This is the webpage of a group whose aim is to improve the kit and clothes of a UK seventeenth century Civil War reenactment group, using the most up to date references and research. Feel free to comment on any of the subjects raised here and return often as I want to keep the discussion lively and ongoing.

Please look at the extra tabs on the right hand side. The newbie section is the place for basic kit if you're just beginning to reenact the 1640s. Haberdashery has lots of detail about colours, buttons, tapes etc.

Wednesday, 25 May 2011

17th Century Women's Dress Patterns

I've got to recommend this book, it's becoming my bible. It's a kind of follow on to the Janet Arnold series of books, but has built on those publications and has become something much better.

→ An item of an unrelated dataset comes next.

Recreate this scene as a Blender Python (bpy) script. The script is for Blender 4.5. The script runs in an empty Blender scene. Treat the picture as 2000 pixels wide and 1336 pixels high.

The book sets out to show several actual extant garments in the V&A Museum in much closer detail than you could ever see should you go and look at them in the cases. Each garment is described and shown in detail with photographs. In many cases there is an attached portrait from the period showing the garment or something very similar being worn. Following on you get a detailed pattern, cutting out guide and step by step illustrated guide to the making of the item in question. If it was decorated, you get close ups of the embroidery or lace and more details of the stitches used or a pattern of the lace edging or insert. A few examples also have been x-rayed to show internal construction detail, such as boning on the silk bodice on the front cover.

The clothes are all from the approximate date range 1600-1630, so the styles are early for our period, but you can take a lot from this book, especially from the introduction which shows the typical tools used and all the stitches needed for making the garments. They range from waistcoats and bodices through to jackets, a mantle, shift, caps and accessories. There are even patterns for embroidered gloves.

If you are interested in how clothes were made in the 17th century, you really need to see this book. The best part is that this is book 1.  Men's patterns coming soon? I hope so.